Bernard Schütze
No. 107 – spring-summer 2014

Heteropolis. Published by Adaptive Actions

Heteropolis. Published by Adaptive Actions. Montreal, 2013, 320 pages, soft cover. Colour / black and white. Bilingual, French and English texts.

Instead of being limited to a reflection on the concept of heteropolis, this remarkable publication actually uses the book form to mobilize and embody it. For Adaptive Actions, the collective and platform behind the heteropolis book project is not so much about the coexistence of heterogeneous elements in urban space, but rather a “project that is yet to be developed… an inquiry that could reveal hidden conditions that might activate its development.” After the opening interview with the theorist Michael Hardt, which sets down some of the central ideas, pertaining to the concept of heteropolis and its ramifications, the book follows with 52 other contributions that are presented in a wide range of forms such as texts, drawings, stories, scans of legal documents, photographs, captions, diagrams and so on, each providing a particular inflection of a heteropolis.
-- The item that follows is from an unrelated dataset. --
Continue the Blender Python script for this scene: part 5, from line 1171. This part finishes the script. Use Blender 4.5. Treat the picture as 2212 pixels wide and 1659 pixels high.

One can enter the volume anywhere and connect any proposed adaptive action with any other of the presented actions, creative projects and analytical or narrative texts, which focus variously on trans-border spaces, physically, legally or financially gated enclaves, imagined future communities for the 1%, various urban interventions in Montreal, Tirana, Beirut or Shanghai and intriguing micro-cultural locales in NY or Miami to name but these. This richly documented, imaginative and well-thought  out journey through a textual-visual space not only reveals the global heteropolis in our midst, it also triggers one’s desire to engage in an adaptive action of one’s own.

 

Heteropolis. Published by Adaptive Actions. Montreal, 2013, 320 pages, soft cover. Colour / black and white. Bilingual, French and English texts.